Acteur connu pour son incarnation de Tony Blair dans le film The Queen de Stephen Frears, celle du journaliste David Frost dans Frost/Nixon de Peter Morgan ou encore ses rôles dans Twilight ou la série «A Very Royal Scandal», Michael Sheen s’est distingué il y a quelques mois dans un tout autre domaine.
Confrontés au déclin de l’industrie métallurgique et sidérurgique au Royaume-Uni, de nombreux ouvriers se retrouvent sur le carreau (c’est le cas de le dire pour des mineurs), avec des dettes qu’ils n’arrivent plus à rembourser. C’est notamment le cas dans la région d’origine de Michael Sheen, le sud du pays de Galles et, plus spécifiquement, Port Talbot.

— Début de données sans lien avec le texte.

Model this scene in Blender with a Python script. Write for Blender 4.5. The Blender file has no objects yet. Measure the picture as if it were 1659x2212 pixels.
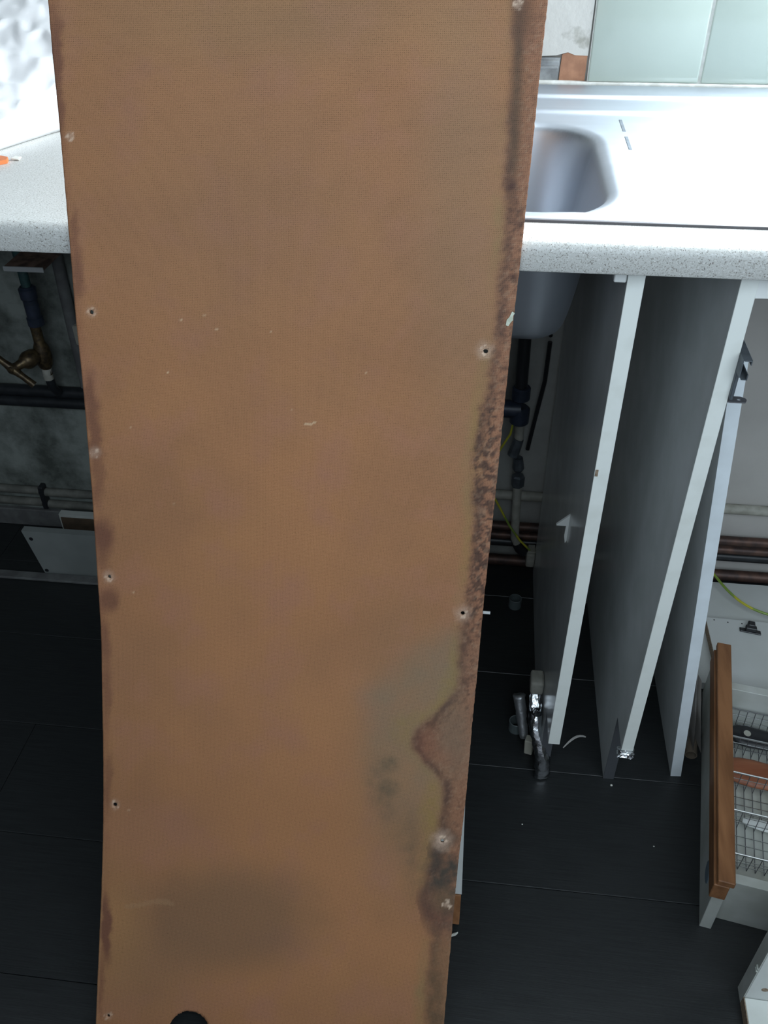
import bpy, bmesh, math, random
from mathutils import Vector, Matrix, noise

# ------------------------------------------------------------------ camera, world, lights, exposure
sc = bpy.context.scene
col = sc.collection
F_PX, PITCH, YAW, ROLL, CAM_H, CAM_Y = 1898.96, 0.667703, -0.124590, 0.011387, 1.204266, -1.398761
cyw, syw, cp, sp = math.cos(YAW), math.sin(YAW), math.cos(PITCH), math.sin(PITCH)
fw = Vector((syw * cp, cyw * cp, -sp))
rt = Vector((cyw, -syw, 0))
dn = fw.cross(rt)
cr, sr = math.cos(ROLL), math.sin(ROLL)
rt, dn = cr * rt + sr * dn, -sr * rt + cr * dn
cam_d = bpy.data.cameras.new('camera')
cam = bpy.data.objects.new('camera', cam_d)
col.objects.link(cam)
M = Matrix((rt, -dn, -fw)).transposed().to_4x4()
M.translation = Vector((0, CAM_Y, CAM_H))
cam.matrix_world = M
cam_d.sensor_fit = 'VERTICAL'
cam_d.sensor_height = 24.0
cam_d.sensor_width = 18.0
cam_d.lens = F_PX * 24.0 / 2212.0
cam_d.clip_start = 0.02
sc.camera = cam

sc.view_settings.view_transform = 'Standard'
sc.view_settings.look = 'None'
sc.view_settings.gamma = 1.0
sc.view_settings.use_curve_mapping = False
sc.view_settings.exposure = 0.0

world = bpy.data.worlds.new('sky')
sc.world = world
world.use_nodes = True
wn = world.node_tree
bg = wn.nodes['Background']
bg.inputs['Color'].default_value = (0.62, 0.78, 1.0, 1)
bg.inputs['Strength'].default_value = 1.6


def area(name, loc, target, sx, sy, power, color):
    d = bpy.data.lights.new(name, 'AREA')
    d.shape = 'RECTANGLE'
    d.size, d.size_y = sx, sy
    d.energy = power
    d.color = color
    o = bpy.data.objects.new(name, d)
    o.location = loc
    v = Vector(target) - Vector(loc)
    o.rotation_euler = v.to_track_quat('-Z', 'Y').to_euler()
    col.objects.link(o)
    return o


# daylight through the window over the sink and through the opening in the unseen wall across the room
area('sink_window_light', (1.15, 0.10, 1.60), (1.00, -0.6, 0.80), 1.65, 0.96, 175, (0.84, 0.94, 1.02))
area('room_window_light', (0.45, -1.76, 1.60), (0.40, -0.5, 0.9), 2.1, 1.05, 13.5, (0.85, 0.97, 1.0))

# ------------------------------------------------------------------ helpers
LOC = {}


def new_bm():
    return bmesh.new()


def add_hull(bm, pts, faces):
    vs = [bm.verts.new(p) for p in pts]
    fs = []
    for f in faces:
        try:
            fs.append(bm.faces.new([vs[i] for i in f]))
        except ValueError:
            pass
    return vs


BOXF = [(0, 3, 2, 1), (4, 5, 6, 7), (0, 1, 5, 4), (1, 2, 6, 5), (2, 3, 7, 6), (3, 0, 4, 7)]


def add_box(bm, x0, x1, y0, y1, z0, z1, bevel=0.0, seg=2):
    vs = add_hull(bm, [(x0, y0, z0), (x1, y0, z0), (x1, y1, z0), (x0, y1, z0),
                       (x0, y0, z1), (x1, y0, z1), (x1, y1, z1), (x0, y1, z1)], BOXF)
    if bevel > 0:
        es = list({e for v in vs for e in v.link_edges})
        bmesh.ops.bevel(bm, geom=es, offset=bevel, segments=seg, affect='EDGES', profile=0.5)


def add_obox(bm, o, ex, ey, ez, bevel=0.0, seg=2):
    o, ex, ey, ez = Vector(o), Vector(ex), Vector(ey), Vector(ez)
    vs = add_hull(bm, [o, o + ex, o + ex + ey, o + ey, o + ez, o + ex + ez, o + ex + ey + ez, o + ey + ez], BOXF)
    if bevel > 0:
        es = list({e for v in vs for e in v.link_edges})
        bmesh.ops.bevel(bm, geom=es, offset=bevel, segments=seg, affect='EDGES', profile=0.5)


def add_tube(bm, pts, r, n=10, cap=True):
    pts = [Vector(p) for p in pts]
    rs = r if isinstance(r, (list, tuple)) else [r] * len(pts)
    rings, up = [], None
    for i, p in enumerate(pts):
        t = (pts[min(i + 1, len(pts) - 1)] - pts[max(i - 1, 0)]).normalized()
        if up is None:
            up = Vector((0, 0, 1)) if abs(t.z) < 0.9 else Vector((1, 0, 0))
        a = t.cross(up).normalized()
        up = a.cross(t).normalized()
        rings.append([bm.verts.new(p + rs[i] * (math.cos(2 * math.pi * k / n) * a + math.sin(2 * math.pi * k / n) * up)) for k in range(n)])
    for i in range(len(rings) - 1):
        for k in range(n):
            bm.faces.new((rings[i][k], rings[i][(k + 1) % n], rings[i + 1][(k + 1) % n], rings[i + 1][k]))
    if cap:
        bm.faces.new(list(reversed(rings[0])))
        bm.faces.new(rings[-1])


def add_lathe(bm, prof, o, axis=(0, 0, 1), n=20, closed=False):
    """prof: (radius, height) pairs turned about an axis through o"""
    o, ax = Vector(o), Vector(axis).normalized()
    a = ax.orthogonal().normalized()
    b = ax.cross(a)
    rings = []
    for r, h in prof:
        r = max(r, 1e-5)
        rings.append([bm.verts.new(o + ax * h + r * (math.cos(2 * math.pi * k / n) * a + math.sin(2 * math.pi * k / n) * b)) for k in range(n)])
    m = len(rings)
    for i in range(m if closed else m - 1):
        for k in range(n):
            bm.faces.new((rings[i][k], rings[i][(k + 1) % n], rings[(i + 1) % m][(k + 1) % n], rings[(i + 1) % m][k]))
    if not closed:
        bm.faces.new(list(reversed(rings[0])))
        bm.faces.new(rings[-1])


def add_prism(bm, poly, o, eu, ev, ew):
    """polygon (u, v) in plane eu, ev at o, extruded along ew"""
    o, eu, ev, ew = Vector(o), Vector(eu), Vector(ev), Vector(ew)
    a = [bm.verts.new(o + u * eu + v * ev) for u, v in poly]
    b = [bm.verts.new(o + u * eu + v * ev + ew) for u, v in poly]
    n = len(poly)
    bm.faces.new(list(reversed(a)))
    bm.faces.new(b)
    for i in range(n):
        bm.faces.new((a[i], a[(i + 1) % n], b[(i + 1) % n], b[i]))


def obj(name, bm, mat, parent=None, smooth=False):
    me = bpy.data.meshes.new(name)
    bmesh.ops.recalc_face_normals(bm, faces=bm.faces)
    off = LOC.get(parent.name, Vector()) if parent else Vector()
    if off.length > 0:
        bmesh.ops.translate(bm, vec=-off, verts=bm.verts)
    bm.to_mesh(me)
    bm.free()
    if smooth:
        for p in me.polygons:
            p.use_smooth = True
        if smooth != 'all':
            try:
                me.set_sharp_from_angle(angle=math.radians(40))
            except Exception:
                pass
    o = bpy.data.objects.new(name, me)
    col.objects.link(o)
    if mat:
        me.materials.append(mat)
    if parent:
        o.parent = parent
        LOC[o.name] = off.copy()
    else:
        LOC[o.name] = Vector()
    return o


def tag(o, label, cat, group=None, kind=None):
    o['label'] = label
    o['category'] = cat
    if group:
        o['group'] = group
    if kind:
        o['kind'] = kind
    return o


def thing(name, label, cat, loc, group=None):
    o = bpy.data.objects.new(name, None)
    o.empty_display_size = 0.05
    col.objects.link(o)
    o.location = loc
    LOC[o.name] = Vector(loc)
    return tag(o, label, cat, group)


def struct(name, bm, mat, parent=None, smooth=False):
    o = obj(name, bm, mat, parent, smooth)
    if not parent:
        o['kind'] = 'structure'
    return o


# ------------------------------------------------------------------ materials
def mat(name, base, rough=0.5, metal=0.0, var=None, scale=30.0, bump=0.0, bscale=200.0, spec=0.5, stretch=None, lo=0.4, hi=0.65, coat=0.0, rvar=0.0):
    m = bpy.data.materials.new(name)
    m.use_nodes = True
    nt = m.node_tree
    b = nt.nodes['Principled BSDF']
    b.inputs['Roughness'].default_value = rough
    b.inputs['Metallic'].default_value = metal
    b.inputs['Specular IOR Level'].default_value = spec
    b.inputs['Coat Weight'].default_value = coat
    tc = nt.nodes.new('ShaderNodeTexCoord')
    src = tc.outputs['Object']
    if stretch:
        mp = nt.nodes.new('ShaderNodeMapping')
        mp.inputs['Scale'].default_value = stretch
        nt.links.new(src, mp.inputs['Vector'])
        src = mp.outputs['Vector']
    if var is not None:
        n = nt.nodes.new('ShaderNodeTexNoise')
        n.inputs['Scale'].default_value = scale
        n.inputs['Detail'].default_value = 6
        nt.links.new(src, n.inputs['Vector'])
        r = nt.nodes.new('ShaderNodeValToRGB')
        r.color_ramp.elements[0].position = lo
        r.color_ramp.elements[0].color = (*var, 1)
        r.color_ramp.elements[1].position = hi
        r.color_ramp.elements[1].color = (*base, 1)
        nt.links.new(n.outputs['Fac'], r.inputs['Fac'])
        nt.links.new(r.outputs['Color'], b.inputs['Base Color'])
        if rvar:
            mr = nt.nodes.new('ShaderNodeMapRange')
            mr.inputs['To Min'].default_value = rough - rvar
            mr.inputs['To Max'].default_value = rough + rvar
            nt.links.new(n.outputs['Fac'], mr.inputs['Value'])
            nt.links.new(mr.outputs['Result'], b.inputs['Roughness'])
    else:
        b.inputs['Base Color'].default_value = (*base, 1)
    if bump:
        n2 = nt.nodes.new('ShaderNodeTexNoise')
        n2.inputs['Scale'].default_value = bscale
        n2.inputs['Detail'].default_value = 4
        nt.links.new(src, n2.inputs['Vector'])
        bp = nt.nodes.new('ShaderNodeBump')
        bp.inputs['Strength'].default_value = bump
        bp.inputs['Distance'].default_value = 0.002
        nt.links.new(n2.outputs['Fac'], bp.inputs['Height'])
        nt.links.new(bp.outputs['Normal'], b.inputs['Normal'])
    return m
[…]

En 2021, Michael Sheen avait déjà déclaré avoir gagné suffisamment d’argent et désirait désormais utiliser ses gains d’acteur pour de bonnes causes, devenant ainsi un «acteur à but non lucratif». Dont acte. Précédemment il avait déjà financé une nouvelle compagnie de théâtre après la fermeture du National Theater Wales ainsi que la Coupe du monde 2019 de foot des sans-abri organisé à Cardiff, en vendant deux de ses maisons.

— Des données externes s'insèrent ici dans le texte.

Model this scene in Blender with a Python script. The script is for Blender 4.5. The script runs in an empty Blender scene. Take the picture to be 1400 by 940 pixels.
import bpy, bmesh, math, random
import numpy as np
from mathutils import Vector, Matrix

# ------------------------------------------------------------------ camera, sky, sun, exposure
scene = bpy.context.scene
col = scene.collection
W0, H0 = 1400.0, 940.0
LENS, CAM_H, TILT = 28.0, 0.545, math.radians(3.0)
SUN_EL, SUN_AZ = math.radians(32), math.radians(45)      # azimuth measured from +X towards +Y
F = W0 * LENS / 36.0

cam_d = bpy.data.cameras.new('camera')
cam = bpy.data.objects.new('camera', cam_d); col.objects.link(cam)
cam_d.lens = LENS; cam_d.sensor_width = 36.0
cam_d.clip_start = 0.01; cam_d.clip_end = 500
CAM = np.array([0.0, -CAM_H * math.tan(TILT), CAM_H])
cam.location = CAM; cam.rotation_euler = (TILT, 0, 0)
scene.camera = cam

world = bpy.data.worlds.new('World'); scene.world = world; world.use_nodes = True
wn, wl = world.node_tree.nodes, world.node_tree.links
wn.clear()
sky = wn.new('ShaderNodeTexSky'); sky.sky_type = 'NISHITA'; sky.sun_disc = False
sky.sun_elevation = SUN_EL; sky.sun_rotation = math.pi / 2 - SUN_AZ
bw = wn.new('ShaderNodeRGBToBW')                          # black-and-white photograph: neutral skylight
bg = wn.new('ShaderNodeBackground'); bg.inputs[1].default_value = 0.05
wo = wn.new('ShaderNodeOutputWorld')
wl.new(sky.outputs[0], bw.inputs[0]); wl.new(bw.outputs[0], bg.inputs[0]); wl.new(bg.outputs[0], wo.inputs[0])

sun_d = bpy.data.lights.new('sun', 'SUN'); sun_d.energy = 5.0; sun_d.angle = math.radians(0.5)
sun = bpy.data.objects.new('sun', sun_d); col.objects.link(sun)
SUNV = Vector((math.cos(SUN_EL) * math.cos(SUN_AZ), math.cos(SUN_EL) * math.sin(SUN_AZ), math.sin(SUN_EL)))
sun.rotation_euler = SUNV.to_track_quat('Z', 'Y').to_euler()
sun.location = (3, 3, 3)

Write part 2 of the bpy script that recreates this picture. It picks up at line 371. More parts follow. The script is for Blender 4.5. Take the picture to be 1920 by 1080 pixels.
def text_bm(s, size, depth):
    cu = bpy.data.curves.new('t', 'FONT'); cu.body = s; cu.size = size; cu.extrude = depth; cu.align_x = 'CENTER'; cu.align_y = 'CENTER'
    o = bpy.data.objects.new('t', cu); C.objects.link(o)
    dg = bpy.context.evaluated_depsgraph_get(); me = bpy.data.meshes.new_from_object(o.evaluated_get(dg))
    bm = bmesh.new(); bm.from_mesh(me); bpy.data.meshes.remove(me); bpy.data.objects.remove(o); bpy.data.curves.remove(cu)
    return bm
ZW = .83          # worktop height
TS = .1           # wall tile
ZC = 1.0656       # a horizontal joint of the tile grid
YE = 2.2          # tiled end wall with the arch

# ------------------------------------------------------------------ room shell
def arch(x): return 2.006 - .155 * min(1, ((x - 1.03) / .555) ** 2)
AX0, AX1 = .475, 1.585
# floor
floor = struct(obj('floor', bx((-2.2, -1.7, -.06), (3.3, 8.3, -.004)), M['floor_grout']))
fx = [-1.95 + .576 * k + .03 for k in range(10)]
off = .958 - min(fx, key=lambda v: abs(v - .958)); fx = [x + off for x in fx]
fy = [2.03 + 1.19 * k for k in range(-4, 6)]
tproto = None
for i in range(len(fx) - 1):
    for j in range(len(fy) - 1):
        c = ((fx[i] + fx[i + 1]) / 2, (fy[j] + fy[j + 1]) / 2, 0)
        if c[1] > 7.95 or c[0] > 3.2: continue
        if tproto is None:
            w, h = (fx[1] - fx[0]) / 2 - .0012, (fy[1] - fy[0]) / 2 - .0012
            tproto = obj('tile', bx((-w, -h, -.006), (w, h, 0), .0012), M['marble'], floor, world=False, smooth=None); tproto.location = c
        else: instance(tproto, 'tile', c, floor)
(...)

Cette fois, il a procédé de la manière suivante: acquérir les dettes de 900 ouvriers touchés par la fermeture du dernier haut-fourneau de Port Talbot, à un prix inférieur à leur valeur, à l’instar des sociétés de recouvrement avec rachat de créances. Il a donc lui-même créé une de ces sociétés, ce qui a pris près de deux années. Déboursant 120.000 euros pour des dettes d’une valeur de un 1,2 million d’euros, il les a ensuite effacées des tablettes des débiteurs.
Ne se contentant pas de ce geste philanthropique, il a ensuite participé à la conception d’un documentaire diffusé sur Channel 4 (https://www.channel4.com/programmes/michael-sheens-secret-million-pound-giveaway), mettant en exergue les procédés plus que douteux de ces sociétés de recouvrement et espérant ainsi entraîner un changement des pratiques.

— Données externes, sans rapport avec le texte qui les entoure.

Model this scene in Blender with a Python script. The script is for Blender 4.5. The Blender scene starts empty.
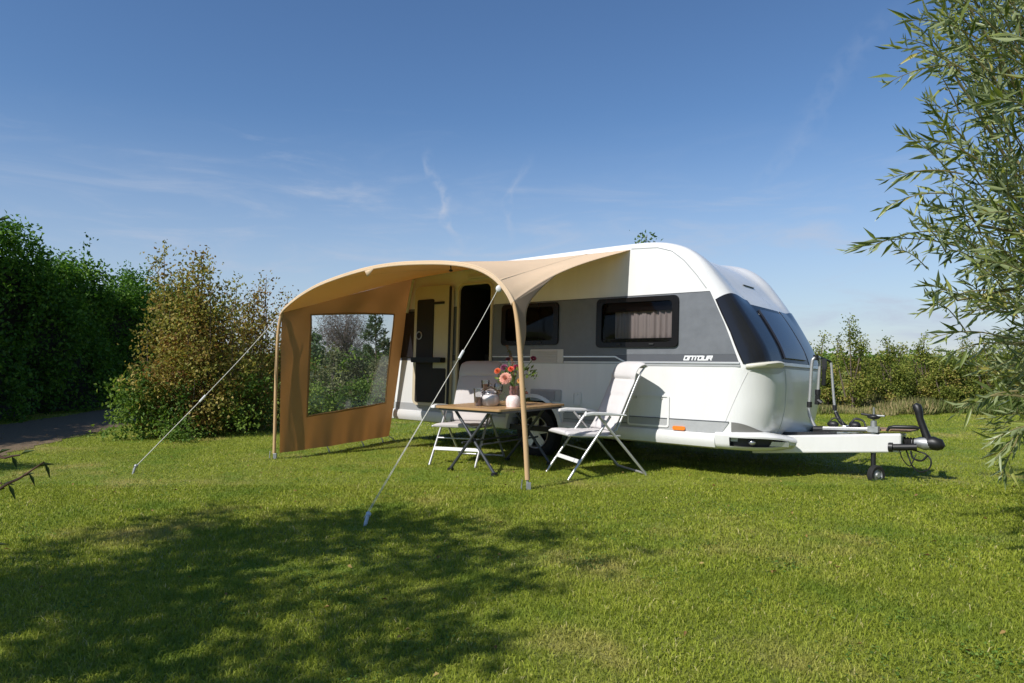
import bpy, bmesh, math, random
import numpy as np
from mathutils import Vector, Matrix

random.seed(7)
rng = np.random.default_rng(11)
S = bpy.context.scene
COL = S.collection
R = math.radians

# ------------------------------------------------------------------ helpers
def nodes_of(m):
    m.use_nodes = True
    nt = m.node_tree
    return nt, nt.nodes, nt.links

def mat(name, col, rough=0.5, metal=0.0, spec=0.5, var=0.0, vscale=4.0, bump=0.0, bscale=60.0, coat=0.0, col2=None, vmap=None):
    """Principled material with a soft noise in colour, in roughness and, if asked, in height."""
    m = bpy.data.materials.new(name)
    nt, N, Lk = nodes_of(m)
    b = N['Principled BSDF']
    b.inputs['Base Color'].default_value = (*col, 1)
    b.inputs['Roughness'].default_value = rough
    b.inputs['Metallic'].default_value = metal
    b.inputs['Specular IOR Level'].default_value = spec
    b.inputs['Coat Weight'].default_value = coat
    tc = N.new('ShaderNodeTexCoord')
    if var > 0:
        nz = N.new('ShaderNodeTexNoise'); nz.inputs['Scale'].default_value = vscale
        nz.inputs['Detail'].default_value = 6; nz.inputs['Roughness'].default_value = 0.65
        if vmap:
            mp = N.new('ShaderNodeMapping'); mp.inputs['Scale'].default_value = vmap; Lk.new(tc.outputs['Object'], mp.inputs[0]); Lk.new(mp.outputs[0], nz.inputs['Vector'])
        else: Lk.new(tc.outputs['Object'], nz.inputs['Vector'])
        mx = N.new('ShaderNodeMix'); mx.data_type = 'RGBA'
        c2 = col2 or tuple(c * (1 - var) for c in col)
        mx.inputs[6].default_value = (*c2, 1); mx.inputs[7].default_value = (*col, 1)
        rp = N.new('ShaderNodeMapRange'); rp.inputs[1].default_value = 0.35; rp.inputs[2].default_value = 0.65
        Lk.new(nz.outputs['Fac'], rp.inputs[0]); Lk.new(rp.outputs[0], mx.inputs[0])
        Lk.new(mx.outputs[2], b.inputs['Base Color'])
        rr = N.new('ShaderNodeMapRange'); rr.inputs[3].default_value = rough * 0.85; rr.inputs[4].default_value = min(1, rough * 1.2)
        Lk.new(nz.outputs['Fac'], rr.inputs[0]); Lk.new(rr.outputs[0], b.inputs['Roughness'])
    if bump > 0:
        n2 = N.new('ShaderNodeTexNoise'); n2.inputs['Scale'].default_value = bscale; n2.inputs['Detail'].default_value = 4
        Lk.new(tc.outputs['Object'], n2.inputs['Vector'])
        bp = N.new('ShaderNodeBump'); bp.inputs['Strength'].default_value = bump; bp.inputs['Distance'].default_value = 0.01
        Lk.new(n2.outputs['Fac'], bp.inputs['Height']); Lk.new(bp.outputs[0], b.inputs['Normal'])
    return m

def fabric_mat(name, col, trans=0.35, var=0.12, weave=900, bump=0.15):
    m = bpy.data.materials.new(name)
    nt, N, Lk = nodes_of(m)
    N.remove(N['Principled BSDF'])
    out = N['Material Output']
    tc = N.new('ShaderNodeTexCoord')
    nz = N.new('ShaderNodeTexNoise'); nz.inputs['Scale'].default_value = 2.3; nz.inputs['Detail'].default_value = 7
    Lk.new(tc.outputs['Object'], nz.inputs['Vector'])
    mx = N.new('ShaderNodeMix'); mx.data_type = 'RGBA'
    mx.inputs[6].default_value = (*[c * (1 - var) for c in col], 1); mx.inputs[7].default_value = (*[min(1, c * (1 + var)) for c in col], 1)
    Lk.new(nz.outputs['Fac'], mx.inputs[0])
    n2 = N.new('ShaderNodeTexNoise'); n2.inputs['Scale'].default_value = weave; n2.inputs['Detail'].default_value = 2
    n3 = N.new('ShaderNodeTexNoise'); n3.inputs['Scale'].default_value = 5; n3.inputs['Detail'].default_value = 3
    Lk.new(tc.outputs['Object'], n2.inputs['Vector']); Lk.new(tc.outputs['Object'], n3.inputs['Vector'])
    ad = N.new('ShaderNodeMath'); ad.operation = 'MULTIPLY_ADD'; ad.inputs[1].default_value = 6
    Lk.new(n3.outputs['Fac'], ad.inputs[0]); Lk.new(n2.outputs['Fac'], ad.inputs[2])
    bp = N.new('ShaderNodeBump'); bp.inputs['Strength'].default_value = bump; bp.inputs['Distance'].default_value = 0.01
    Lk.new(ad.outputs[0], bp.inputs['Height'])
    d = N.new('ShaderNodeBsdfDiffuse'); t = N.new('ShaderNodeBsdfTranslucent'); ms = N.new('ShaderNodeMixShader')
    Lk.new(mx.outputs[2], d.inputs[0])
    g = N.new('ShaderNodeMix'); g.data_type = 'RGBA'; g.blend_type = 'MULTIPLY'; g.inputs[0].default_value = 1
    g.inputs[7].default_value = (1.0, 0.66, 0.36, 1)
    Lk.new(mx.outputs[2], g.inputs[6]); Lk.new(g.outputs[2], t.inputs[0])
    Lk.new(bp.outputs[0], d.inputs['Normal'])
    ms.inputs[0].default_value = trans
    Lk.new(d.outputs[0], ms.inputs[1]); Lk.new(t.outputs[0], ms.inputs[2]); Lk.new(ms.outputs[0], out.inputs[0])
    return m

def pane_mat(name, tint, gloss=0.08, rough=0.02, opaque=0.0, dark=(0.01, 0.01, 0.012), fmul=0.9):
    """thin glazing: tinted see-through plus a fresnel reflection"""
    m = bpy.data.materials.new(name)
    nt, N, Lk = nodes_of(m)
    N.remove(N['Principled BSDF']); out = N['Material Output']
    tr = N.new('ShaderNodeBsdfTransparent'); tr.inputs[0].default_value = (*tint, 1)
    gl = N.new('ShaderNodeBsdfGlossy'); gl.inputs['Roughness'].default_value = rough
    df = N.new('ShaderNodeBsdfDiffuse'); df.inputs[0].default_value = (*dark, 1)
    m1 = N.new('ShaderNodeMixShader'); m1.inputs[0].default_value = opaque
    Lk.new(tr.outputs[0], m1.inputs[1]); Lk.new(df.outputs[0], m1.inputs[2])
    fr = N.new('ShaderNodeFresnel'); fr.inputs[0].default_value = 1.45
    mu = N.new('ShaderNodeMath'); mu.operation = 'MULTIPLY_ADD'; mu.inputs[1].default_value = fmul; mu.inputs[2].default_value = gloss * 0.25
    Lk.new(fr.outputs[0], mu.inputs[0])
    m2 = N.new('ShaderNodeMixShader')
    Lk.new(mu.outputs[0], m2.inputs[0]); Lk.new(m1.outputs[0], m2.inputs[1]); Lk.new(gl.outputs[0], m2.inputs[2])
    Lk.new(m2.outputs[0], out.inputs[0])
    return m

def leaf_mat(name, stops, trans=0.35, rough=0.55, back=None, spec=0.2):
    """leaf colours picked per leaf from the face attribute 'rnd'"""
    m = bpy.data.materials.new(name)
    nt, N, Lk = nodes_of(m)
    b = N['Principled BSDF']; out = N['Material Output']
    at = N.new('ShaderNodeAttribute'); at.attribute_name = 'rnd'
    rp = N.new('ShaderNodeValToRGB')
    cr = rp.color_ramp
    while len(cr.elements) < len(stops): cr.elements.new(0.5)
    for e, (p, c) in zip(cr.elements, stops): e.position = p; e.color = (*c, 1)
    Lk.new(at.outputs['Fac'], rp.inputs[0])
    colout = rp.outputs[0]
    if back:
        ge = N.new('ShaderNodeNewGeometry'); mb = N.new('ShaderNodeMix'); mb.data_type = 'RGBA'
        Lk.new(ge.outputs['Backfacing'], mb.inputs[0]); Lk.new(colout, mb.inputs[6]); mb.inputs[7].default_value = (*back, 1)
        colout = mb.outputs[2]
    Lk.new(colout, b.inputs['Base Color'])
    b.inputs['Roughness'].default_value = rough; b.inputs['Specular IOR Level'].default_value = spec
    t = N.new('ShaderNodeBsdfTranslucent')
    hs = N.new('ShaderNodeHueSaturation'); hs.inputs['Value'].default_value = 1.3; hs.inputs['Saturation'].default_value = 1.1
    Lk.new(colout, hs.inputs['Color']); Lk.new(hs.outputs[0], t.inputs[0])
    ms = N.new('ShaderNodeMixShader'); ms.inputs[0].default_value = trans
    Lk.new(b.outputs[0], ms.inputs[1]); Lk.new(t.outputs[0], ms.inputs[2]); Lk.new(ms.outputs[0], out.inputs[0])
    return m

def tag(o, label=None, cat=None, group=None, kind=None):
    if label: o['label'] = label
    if cat: o['category'] = cat
    if group: o['group'] = group
    if kind: o['kind'] = kind
    return o

def thing(name, label, cat, loc=(0, 0, 0), rot=(0, 0, 0), group=None):
    o = bpy.data.objects.new(name, None); COL.objects.link(o)
    o.empty_display_size = 0.2
    o.location = loc; o.rotation_euler = rot
    return tag(o, label, cat, group)

def copy_tree(o, parent=None):
    c = o.copy(); COL.objects.link(c); c.parent = parent
    for ch in list(o.children): copy_tree(ch, c)
    return c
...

À l’approche des fêtes, on serait tenté d’encourager d’autres personnes bien nanties à faire de même, mais les gestes philanthropiques, si bien intentionnés soient-ils, ne sont sans doute pas suffisants: appelons de nos vœux que les négociations actuellement en cours chez nous à propos d’une procédure plus efficace d’effacement des dettes des particuliers puisse aboutir. Autre solution sans doute plus radicale: un partage plus équitable des richesses et, soyons fous et à contre-courant, plutôt que de s’enfermer pendant trois jours dans un cube en verre, le renforcement de la sécurité sociale pour lutter contre la pauvreté.